I contend that if such action is allowed to go unchallenged the freedom of editors and of the Press in general will be endangered, to say nothing of the misery caused to certain individuals. There are indications that the dispute is being furthered for political ends, to endanger the viability of one newspaper group, which is a serious matter for all newspapers and their employees to consider.

There is a clear need for the Secretary of State for Employment to outline the Government's attitude to what is going on and to make a statement on their policy. I am surprised that we have not had such a statement before, hence my raising the matter this afternoon.

There are one or two other important issues which I should like quickly to touch upon. How, for example, did a notorious agitator manage to obtain an extension of his work permit in this country? Should journalists be forced to strike because they fear that, without a union card—

Order. The hon. Gentleman must not now argue the case that he would advance if his application were granted.

I am grateful to you, Mr. Speaker. I hope that I have already said enough for you to appreciate that the granting of a debate on this issue is important because of the long-term implications.

This House is the traditional last resort of those who feel that their liberties are being threatened. Without the opportunity to debate that threat, however, many of them will feel that their grievances have not been heard. Therefore, Mr. Speaker, I hope that you will allow the House time to discuss this important matter.

The hon. Member for Wellingborough (Mr. Fry) gave me notice this morning that he proposed to make this application under Standing Order No. 9 this afternoon. I have listened with care to what he has said. As the House knows, under the revised Standing Order No. 9 I am directed to take into account the several factors set out in the Order but to give no reason for my decision.

The hon. Gentleman's application relates to
"the threatened strike of the National Union of Journalists arising from the dispute with the East Midland Allied Press."
I have given careful consideration to what the hon. Gentleman has said, but I have to rule that I cannot submit his application to the House.

On a point of order, Mr. Speaker. Further to your ruling, it is not a threatened strike; it is in fact a strike.

Further to that point of order, Mr. Speaker. In my particular area also, covering my constituency, it is in fact a strike, not a threatened strike.

I am much obliged for the information given me, but I cannot change my mind at the moment on the ruling I have already given. The hon. Member for Wellingborough referred to a "threatened" strike.

On a point of order, Mr. Speaker. Perhaps I might try to clear up this matter. I think that it will be helpful to everybody. There are two questions here. There is in fact a strike, and there has been for a considerable time, in the area that the hon. Member for Norfolk, South-West (Mr. Hawkins) represents. The other matter is a threatened strike, which will be nation-wide and will be called tomorrow. There are, therefore, two questions involved here. I think that the Standing Order No. 9 application was in respect of a threatened strike. So on this occasion you are right on the ball, Mr. Speaker.

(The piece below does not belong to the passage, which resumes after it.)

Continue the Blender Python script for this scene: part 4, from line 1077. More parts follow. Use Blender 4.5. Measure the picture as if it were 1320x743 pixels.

May I return the compliment? I should like to express my gratitude to the hon. Member for Bolsover (Mr. Skinner) for the clarity and the kindness of his observation.

Further to that point of order, Mr. Speaker. As it also affects my area and the areas of a number of other Members, may I ask your guidance about whether the fact that this matter has been raised today does not prevent a request for a similar debate in the next few days if the situation should worsen?